● **Requirements**
Everything from the line containing "Recreate this scene" through the line containing "COL = S.collection" must be quoted exactly; everything else is left out.

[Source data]
▼▼▼
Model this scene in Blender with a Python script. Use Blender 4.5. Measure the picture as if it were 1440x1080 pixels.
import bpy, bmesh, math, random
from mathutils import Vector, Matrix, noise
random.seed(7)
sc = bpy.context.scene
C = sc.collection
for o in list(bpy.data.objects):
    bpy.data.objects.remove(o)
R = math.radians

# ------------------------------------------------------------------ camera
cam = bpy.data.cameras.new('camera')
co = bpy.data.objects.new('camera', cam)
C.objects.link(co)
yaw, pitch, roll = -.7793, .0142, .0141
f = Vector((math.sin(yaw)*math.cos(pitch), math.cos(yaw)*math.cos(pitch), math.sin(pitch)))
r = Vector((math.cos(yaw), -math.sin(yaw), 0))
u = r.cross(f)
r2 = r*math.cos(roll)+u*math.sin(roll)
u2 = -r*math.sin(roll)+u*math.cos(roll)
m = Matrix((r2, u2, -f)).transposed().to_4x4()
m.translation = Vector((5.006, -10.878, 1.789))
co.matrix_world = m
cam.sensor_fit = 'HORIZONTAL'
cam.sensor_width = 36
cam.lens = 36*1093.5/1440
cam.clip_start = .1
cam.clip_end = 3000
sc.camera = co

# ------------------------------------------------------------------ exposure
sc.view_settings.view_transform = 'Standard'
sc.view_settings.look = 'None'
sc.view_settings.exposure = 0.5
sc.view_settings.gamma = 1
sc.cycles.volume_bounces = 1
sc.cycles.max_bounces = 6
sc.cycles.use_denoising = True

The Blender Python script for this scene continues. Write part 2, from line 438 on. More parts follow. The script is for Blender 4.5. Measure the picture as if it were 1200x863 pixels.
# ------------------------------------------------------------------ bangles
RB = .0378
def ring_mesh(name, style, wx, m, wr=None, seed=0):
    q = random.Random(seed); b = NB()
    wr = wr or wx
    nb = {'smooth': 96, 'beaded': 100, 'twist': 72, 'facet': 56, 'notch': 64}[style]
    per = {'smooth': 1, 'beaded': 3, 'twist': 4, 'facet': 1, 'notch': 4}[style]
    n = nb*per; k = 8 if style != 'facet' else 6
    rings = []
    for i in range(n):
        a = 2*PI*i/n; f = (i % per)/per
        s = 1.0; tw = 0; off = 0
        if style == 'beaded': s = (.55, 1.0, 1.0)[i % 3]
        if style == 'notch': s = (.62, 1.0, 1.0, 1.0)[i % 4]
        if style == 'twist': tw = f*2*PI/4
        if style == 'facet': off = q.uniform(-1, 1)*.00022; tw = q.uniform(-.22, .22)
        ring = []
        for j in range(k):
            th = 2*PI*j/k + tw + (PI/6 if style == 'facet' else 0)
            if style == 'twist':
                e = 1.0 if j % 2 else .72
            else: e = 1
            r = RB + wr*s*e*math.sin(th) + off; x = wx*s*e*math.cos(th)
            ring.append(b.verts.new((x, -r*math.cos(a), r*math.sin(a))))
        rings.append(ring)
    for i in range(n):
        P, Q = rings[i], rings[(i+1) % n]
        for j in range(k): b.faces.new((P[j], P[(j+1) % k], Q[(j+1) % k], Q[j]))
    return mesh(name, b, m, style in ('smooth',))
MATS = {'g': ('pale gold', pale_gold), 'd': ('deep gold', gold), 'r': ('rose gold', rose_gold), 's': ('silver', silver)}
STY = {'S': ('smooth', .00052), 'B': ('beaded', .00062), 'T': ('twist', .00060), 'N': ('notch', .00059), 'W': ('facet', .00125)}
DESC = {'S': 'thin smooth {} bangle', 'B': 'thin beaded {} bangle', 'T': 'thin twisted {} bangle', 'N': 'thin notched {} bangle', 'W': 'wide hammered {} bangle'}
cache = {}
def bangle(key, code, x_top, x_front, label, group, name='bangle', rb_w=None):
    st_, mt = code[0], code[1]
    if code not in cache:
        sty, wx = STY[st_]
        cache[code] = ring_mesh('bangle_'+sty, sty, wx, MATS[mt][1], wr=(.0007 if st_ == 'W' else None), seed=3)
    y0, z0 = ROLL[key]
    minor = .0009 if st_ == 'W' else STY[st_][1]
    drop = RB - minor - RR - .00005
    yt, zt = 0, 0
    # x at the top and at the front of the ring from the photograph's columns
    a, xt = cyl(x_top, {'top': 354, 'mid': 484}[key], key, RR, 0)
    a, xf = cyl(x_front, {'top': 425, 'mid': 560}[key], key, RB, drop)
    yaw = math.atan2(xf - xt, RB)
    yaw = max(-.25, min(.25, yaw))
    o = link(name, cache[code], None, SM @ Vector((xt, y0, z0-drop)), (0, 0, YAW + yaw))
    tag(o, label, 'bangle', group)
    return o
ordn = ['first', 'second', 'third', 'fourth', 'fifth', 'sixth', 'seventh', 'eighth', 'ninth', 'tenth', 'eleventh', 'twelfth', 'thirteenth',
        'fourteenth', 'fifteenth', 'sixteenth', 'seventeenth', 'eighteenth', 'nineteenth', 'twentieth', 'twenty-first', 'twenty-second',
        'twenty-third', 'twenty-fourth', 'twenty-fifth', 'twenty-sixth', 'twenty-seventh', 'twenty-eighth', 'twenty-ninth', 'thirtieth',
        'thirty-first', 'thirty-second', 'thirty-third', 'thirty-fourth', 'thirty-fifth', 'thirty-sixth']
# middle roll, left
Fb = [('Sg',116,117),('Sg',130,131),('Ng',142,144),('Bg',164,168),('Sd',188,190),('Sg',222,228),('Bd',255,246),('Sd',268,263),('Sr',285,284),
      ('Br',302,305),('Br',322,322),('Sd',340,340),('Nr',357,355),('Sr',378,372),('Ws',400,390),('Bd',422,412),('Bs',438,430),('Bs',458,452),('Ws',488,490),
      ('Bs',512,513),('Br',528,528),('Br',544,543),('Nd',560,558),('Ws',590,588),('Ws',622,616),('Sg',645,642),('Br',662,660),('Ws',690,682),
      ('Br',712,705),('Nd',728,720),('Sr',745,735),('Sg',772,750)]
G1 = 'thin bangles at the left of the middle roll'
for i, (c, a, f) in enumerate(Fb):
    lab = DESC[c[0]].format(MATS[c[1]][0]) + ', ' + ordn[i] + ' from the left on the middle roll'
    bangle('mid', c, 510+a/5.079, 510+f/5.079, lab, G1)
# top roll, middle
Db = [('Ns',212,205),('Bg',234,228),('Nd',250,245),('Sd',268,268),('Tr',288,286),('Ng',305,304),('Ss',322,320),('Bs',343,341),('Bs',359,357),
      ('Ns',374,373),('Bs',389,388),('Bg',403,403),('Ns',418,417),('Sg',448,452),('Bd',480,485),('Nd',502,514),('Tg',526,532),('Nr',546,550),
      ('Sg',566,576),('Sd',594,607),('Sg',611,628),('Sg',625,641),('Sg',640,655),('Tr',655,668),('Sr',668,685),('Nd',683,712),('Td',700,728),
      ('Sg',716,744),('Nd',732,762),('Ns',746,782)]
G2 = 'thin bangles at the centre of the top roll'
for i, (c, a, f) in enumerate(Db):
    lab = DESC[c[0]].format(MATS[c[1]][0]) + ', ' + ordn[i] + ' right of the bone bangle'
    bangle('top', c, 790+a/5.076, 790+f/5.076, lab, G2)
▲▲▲
▼▼▼
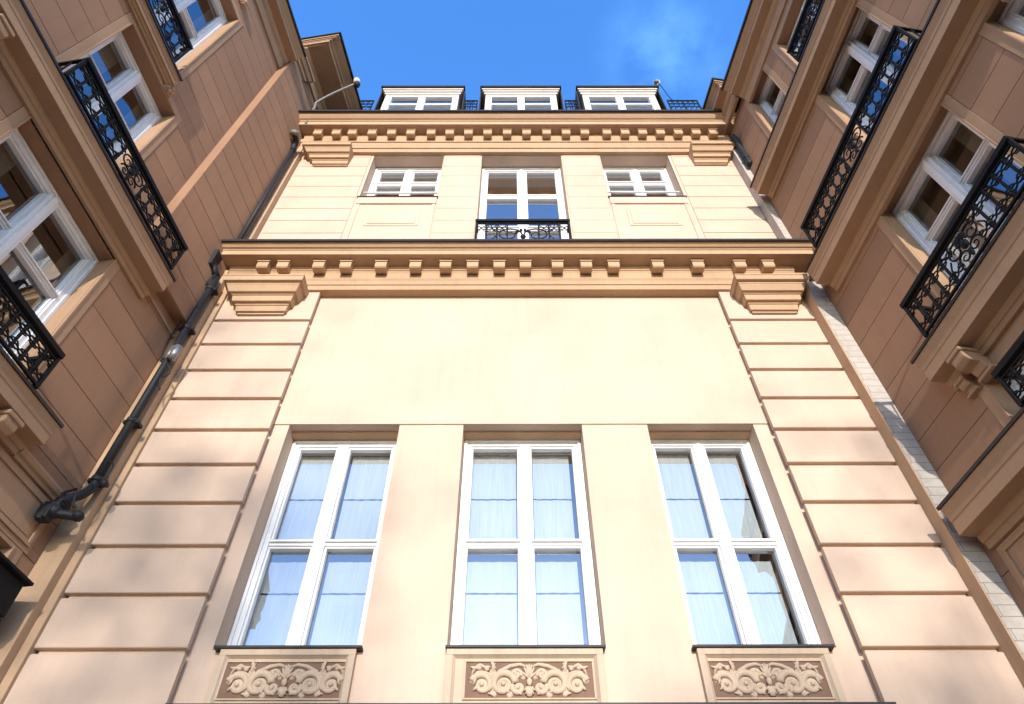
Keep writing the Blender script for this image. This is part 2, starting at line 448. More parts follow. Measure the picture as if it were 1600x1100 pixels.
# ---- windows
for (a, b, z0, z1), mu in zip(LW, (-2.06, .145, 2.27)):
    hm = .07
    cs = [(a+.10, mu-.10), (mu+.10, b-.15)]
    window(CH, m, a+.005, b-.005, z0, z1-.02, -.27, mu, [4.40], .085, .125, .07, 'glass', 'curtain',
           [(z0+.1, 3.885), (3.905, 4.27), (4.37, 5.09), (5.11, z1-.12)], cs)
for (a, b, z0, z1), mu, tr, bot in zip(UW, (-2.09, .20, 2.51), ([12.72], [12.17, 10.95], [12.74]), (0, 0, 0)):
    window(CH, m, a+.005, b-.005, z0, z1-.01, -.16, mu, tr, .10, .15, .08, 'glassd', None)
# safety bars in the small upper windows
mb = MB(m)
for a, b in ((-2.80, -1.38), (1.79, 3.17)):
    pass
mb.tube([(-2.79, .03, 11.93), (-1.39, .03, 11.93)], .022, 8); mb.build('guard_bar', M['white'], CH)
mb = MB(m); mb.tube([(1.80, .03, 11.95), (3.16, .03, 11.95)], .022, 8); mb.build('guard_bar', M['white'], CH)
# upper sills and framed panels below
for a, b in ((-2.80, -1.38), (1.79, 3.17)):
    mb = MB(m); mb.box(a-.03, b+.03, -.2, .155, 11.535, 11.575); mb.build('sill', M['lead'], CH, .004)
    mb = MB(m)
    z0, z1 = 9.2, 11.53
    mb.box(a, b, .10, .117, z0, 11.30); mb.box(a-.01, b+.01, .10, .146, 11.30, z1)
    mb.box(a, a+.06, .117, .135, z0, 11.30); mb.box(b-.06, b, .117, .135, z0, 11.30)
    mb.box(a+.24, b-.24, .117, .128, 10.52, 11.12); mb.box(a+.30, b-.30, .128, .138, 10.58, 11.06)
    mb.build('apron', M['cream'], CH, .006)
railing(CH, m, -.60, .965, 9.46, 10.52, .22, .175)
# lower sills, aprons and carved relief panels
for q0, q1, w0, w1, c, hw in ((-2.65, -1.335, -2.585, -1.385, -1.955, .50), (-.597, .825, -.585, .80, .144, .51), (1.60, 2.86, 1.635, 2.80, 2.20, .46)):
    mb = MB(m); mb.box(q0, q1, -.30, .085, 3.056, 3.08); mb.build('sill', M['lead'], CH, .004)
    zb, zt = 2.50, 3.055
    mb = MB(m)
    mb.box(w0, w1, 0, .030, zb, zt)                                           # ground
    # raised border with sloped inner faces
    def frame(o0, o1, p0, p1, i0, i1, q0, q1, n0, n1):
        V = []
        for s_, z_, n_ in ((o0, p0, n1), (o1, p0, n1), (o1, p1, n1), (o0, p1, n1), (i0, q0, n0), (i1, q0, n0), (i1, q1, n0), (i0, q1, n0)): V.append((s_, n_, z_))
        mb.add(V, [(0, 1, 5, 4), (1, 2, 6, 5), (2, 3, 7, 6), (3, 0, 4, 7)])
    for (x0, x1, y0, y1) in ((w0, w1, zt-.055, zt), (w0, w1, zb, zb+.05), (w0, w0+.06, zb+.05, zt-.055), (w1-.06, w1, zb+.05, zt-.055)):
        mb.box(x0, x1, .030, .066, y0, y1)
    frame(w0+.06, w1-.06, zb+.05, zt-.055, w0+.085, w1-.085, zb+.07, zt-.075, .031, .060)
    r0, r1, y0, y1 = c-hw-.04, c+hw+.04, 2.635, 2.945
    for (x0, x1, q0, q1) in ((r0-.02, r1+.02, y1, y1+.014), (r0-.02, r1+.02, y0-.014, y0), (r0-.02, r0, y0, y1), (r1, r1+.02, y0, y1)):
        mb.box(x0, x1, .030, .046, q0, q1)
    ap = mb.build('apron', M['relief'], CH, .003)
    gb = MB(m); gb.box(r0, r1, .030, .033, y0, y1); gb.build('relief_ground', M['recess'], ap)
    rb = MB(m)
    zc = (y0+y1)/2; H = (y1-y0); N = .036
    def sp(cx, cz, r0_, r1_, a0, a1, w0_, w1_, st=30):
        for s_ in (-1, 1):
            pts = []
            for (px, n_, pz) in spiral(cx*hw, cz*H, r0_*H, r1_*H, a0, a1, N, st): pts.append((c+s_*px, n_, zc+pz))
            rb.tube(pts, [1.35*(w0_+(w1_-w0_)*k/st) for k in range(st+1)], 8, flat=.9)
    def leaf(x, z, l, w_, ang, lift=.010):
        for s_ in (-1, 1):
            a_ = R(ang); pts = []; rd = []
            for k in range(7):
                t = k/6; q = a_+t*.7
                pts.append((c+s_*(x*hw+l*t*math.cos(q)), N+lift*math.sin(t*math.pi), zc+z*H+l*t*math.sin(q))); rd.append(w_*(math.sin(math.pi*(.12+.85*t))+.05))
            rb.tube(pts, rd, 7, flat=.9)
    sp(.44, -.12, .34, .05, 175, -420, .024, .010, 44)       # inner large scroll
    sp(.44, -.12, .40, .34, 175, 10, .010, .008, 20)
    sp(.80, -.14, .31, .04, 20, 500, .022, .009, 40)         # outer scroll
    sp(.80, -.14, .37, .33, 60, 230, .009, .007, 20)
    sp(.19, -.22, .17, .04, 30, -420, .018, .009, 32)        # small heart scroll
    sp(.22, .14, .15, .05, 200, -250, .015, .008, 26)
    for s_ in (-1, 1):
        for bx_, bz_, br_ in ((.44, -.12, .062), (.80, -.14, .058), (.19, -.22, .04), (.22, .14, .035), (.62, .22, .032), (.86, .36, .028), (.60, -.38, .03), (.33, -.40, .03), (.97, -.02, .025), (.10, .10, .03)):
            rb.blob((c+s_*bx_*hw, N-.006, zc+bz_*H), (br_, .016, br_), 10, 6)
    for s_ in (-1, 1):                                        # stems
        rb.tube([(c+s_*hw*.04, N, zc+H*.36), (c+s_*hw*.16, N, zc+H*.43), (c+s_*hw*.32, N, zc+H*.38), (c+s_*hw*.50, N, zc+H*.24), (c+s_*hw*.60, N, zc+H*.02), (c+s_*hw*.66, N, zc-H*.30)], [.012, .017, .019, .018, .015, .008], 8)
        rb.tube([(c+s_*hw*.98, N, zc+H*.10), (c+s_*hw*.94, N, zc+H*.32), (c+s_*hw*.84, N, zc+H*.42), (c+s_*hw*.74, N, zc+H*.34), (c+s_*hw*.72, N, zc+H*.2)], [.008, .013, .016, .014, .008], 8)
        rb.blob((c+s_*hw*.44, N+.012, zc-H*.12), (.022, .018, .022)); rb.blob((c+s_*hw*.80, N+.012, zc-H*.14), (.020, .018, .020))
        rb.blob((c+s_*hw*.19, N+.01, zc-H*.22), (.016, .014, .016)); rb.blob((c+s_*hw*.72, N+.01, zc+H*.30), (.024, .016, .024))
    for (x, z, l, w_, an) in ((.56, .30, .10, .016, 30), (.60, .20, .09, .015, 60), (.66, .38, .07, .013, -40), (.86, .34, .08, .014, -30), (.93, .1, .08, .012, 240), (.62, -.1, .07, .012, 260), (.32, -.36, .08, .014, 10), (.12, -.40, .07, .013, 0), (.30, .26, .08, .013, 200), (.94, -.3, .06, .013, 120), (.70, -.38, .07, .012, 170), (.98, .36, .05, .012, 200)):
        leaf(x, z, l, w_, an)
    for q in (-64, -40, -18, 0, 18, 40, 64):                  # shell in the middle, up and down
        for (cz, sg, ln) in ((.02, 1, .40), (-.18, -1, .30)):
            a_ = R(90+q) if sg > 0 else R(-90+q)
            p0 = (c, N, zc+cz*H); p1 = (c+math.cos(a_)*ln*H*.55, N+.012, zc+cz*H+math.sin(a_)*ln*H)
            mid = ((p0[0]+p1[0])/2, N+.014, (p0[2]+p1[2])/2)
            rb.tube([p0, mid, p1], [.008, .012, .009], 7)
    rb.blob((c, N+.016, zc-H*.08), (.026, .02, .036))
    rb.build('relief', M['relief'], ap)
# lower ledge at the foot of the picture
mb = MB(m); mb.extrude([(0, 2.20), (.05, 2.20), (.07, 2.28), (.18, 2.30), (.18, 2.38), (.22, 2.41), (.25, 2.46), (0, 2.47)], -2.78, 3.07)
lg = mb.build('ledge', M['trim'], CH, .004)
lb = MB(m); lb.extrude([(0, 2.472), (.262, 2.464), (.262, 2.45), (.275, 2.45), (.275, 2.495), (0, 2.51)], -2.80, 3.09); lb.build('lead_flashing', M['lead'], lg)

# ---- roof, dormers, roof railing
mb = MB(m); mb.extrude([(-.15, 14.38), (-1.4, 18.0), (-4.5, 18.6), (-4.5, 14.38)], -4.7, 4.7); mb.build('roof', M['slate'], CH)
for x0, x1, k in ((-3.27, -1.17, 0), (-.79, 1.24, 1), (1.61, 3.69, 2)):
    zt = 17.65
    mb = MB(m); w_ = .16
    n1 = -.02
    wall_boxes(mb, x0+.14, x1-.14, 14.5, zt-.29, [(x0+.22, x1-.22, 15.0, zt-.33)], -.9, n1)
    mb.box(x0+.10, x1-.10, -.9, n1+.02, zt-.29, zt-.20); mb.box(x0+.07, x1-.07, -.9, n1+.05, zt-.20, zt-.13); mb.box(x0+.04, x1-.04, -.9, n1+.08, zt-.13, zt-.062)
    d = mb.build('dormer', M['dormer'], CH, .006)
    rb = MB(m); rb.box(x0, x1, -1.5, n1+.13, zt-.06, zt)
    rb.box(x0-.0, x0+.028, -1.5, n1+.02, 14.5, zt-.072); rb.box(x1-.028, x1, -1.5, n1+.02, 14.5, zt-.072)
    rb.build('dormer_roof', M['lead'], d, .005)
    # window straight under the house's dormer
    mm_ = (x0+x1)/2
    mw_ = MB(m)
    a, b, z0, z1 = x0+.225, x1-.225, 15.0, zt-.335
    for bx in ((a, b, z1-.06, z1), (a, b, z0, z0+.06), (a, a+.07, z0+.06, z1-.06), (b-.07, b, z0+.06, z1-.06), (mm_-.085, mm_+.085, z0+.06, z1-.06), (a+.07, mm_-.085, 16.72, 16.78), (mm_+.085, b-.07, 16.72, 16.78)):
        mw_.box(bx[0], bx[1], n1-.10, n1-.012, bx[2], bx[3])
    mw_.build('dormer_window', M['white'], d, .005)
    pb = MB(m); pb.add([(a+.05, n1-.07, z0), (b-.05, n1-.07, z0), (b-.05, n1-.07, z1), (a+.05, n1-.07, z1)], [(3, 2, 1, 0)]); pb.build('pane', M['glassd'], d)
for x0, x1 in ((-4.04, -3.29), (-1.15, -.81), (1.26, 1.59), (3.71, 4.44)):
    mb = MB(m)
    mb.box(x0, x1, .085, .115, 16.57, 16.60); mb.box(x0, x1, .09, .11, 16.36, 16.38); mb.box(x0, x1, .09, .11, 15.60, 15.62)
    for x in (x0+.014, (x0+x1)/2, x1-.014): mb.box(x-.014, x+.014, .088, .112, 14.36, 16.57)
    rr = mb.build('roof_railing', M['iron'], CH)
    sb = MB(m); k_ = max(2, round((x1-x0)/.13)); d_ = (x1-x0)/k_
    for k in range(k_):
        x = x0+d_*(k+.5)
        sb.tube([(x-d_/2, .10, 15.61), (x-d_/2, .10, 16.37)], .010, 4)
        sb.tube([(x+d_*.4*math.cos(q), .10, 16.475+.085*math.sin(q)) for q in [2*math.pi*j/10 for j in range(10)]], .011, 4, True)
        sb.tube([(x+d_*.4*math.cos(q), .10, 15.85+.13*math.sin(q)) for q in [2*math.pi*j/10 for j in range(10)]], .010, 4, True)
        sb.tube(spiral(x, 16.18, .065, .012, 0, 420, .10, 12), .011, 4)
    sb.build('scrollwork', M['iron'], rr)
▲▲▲
▼▼▼
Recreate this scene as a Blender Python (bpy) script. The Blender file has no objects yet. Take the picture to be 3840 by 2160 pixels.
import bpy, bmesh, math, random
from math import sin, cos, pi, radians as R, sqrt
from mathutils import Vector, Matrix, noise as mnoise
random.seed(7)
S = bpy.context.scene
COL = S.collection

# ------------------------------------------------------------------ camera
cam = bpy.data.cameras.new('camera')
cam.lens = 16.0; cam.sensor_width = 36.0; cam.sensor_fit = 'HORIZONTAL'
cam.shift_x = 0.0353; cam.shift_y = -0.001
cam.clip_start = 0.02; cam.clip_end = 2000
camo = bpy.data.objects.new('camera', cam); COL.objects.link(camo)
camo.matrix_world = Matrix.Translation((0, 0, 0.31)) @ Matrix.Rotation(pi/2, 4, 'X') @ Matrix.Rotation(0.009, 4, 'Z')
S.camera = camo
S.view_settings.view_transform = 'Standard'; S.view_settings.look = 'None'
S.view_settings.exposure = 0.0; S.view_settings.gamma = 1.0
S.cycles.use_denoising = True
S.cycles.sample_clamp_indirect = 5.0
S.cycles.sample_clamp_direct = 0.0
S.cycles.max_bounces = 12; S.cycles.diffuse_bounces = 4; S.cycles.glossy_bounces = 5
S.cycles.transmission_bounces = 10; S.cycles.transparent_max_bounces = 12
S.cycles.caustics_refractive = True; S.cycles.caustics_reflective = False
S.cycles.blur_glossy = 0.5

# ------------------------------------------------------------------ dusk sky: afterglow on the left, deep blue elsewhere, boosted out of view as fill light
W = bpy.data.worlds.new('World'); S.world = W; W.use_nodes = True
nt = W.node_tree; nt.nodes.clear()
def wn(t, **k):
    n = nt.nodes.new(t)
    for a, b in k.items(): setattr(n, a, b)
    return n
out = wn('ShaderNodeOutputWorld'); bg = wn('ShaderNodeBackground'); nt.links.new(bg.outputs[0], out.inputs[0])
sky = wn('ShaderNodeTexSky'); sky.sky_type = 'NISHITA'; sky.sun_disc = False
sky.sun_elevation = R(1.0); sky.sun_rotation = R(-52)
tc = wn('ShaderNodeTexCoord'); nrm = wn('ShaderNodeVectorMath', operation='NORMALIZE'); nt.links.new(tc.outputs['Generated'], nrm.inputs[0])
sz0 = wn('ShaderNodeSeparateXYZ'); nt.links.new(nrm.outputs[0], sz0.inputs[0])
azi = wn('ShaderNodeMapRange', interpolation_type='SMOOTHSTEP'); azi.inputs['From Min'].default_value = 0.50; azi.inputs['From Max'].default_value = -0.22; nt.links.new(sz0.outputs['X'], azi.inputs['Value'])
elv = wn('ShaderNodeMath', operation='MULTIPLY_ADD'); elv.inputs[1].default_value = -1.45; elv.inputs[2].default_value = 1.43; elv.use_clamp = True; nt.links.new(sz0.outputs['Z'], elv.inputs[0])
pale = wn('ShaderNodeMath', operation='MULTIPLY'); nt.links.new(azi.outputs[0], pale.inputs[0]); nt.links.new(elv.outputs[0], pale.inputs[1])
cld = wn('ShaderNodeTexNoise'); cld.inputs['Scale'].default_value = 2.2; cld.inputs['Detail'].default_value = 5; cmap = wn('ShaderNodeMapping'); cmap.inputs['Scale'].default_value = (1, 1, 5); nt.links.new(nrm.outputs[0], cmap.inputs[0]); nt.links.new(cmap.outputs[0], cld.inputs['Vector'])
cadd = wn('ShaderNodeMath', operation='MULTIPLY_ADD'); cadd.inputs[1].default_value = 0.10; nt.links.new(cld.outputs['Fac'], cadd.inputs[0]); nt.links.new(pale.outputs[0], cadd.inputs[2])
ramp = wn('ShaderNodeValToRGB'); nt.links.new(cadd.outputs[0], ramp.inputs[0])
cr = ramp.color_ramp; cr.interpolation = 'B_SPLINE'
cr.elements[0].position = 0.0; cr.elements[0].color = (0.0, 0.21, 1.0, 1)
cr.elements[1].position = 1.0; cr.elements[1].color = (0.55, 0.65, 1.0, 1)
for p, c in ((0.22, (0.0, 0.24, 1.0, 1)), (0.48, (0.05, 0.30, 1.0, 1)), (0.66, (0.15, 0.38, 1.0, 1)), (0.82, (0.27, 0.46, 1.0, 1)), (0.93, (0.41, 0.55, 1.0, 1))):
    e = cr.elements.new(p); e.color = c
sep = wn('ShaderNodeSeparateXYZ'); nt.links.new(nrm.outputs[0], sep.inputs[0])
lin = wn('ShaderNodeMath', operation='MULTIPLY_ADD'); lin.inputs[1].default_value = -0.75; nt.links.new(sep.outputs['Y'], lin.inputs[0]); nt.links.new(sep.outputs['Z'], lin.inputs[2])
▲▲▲
● **The output**
Recreate this scene as a Blender Python (bpy) script. The Blender file has no objects yet. Take the picture to be 3840 by 2160 pixels.
import bpy, bmesh, math, random
from math import sin, cos, pi, radians as R, sqrt
from mathutils import Vector, Matrix, noise as mnoise
random.seed(7)
S = bpy.context.scene
COL = S.collection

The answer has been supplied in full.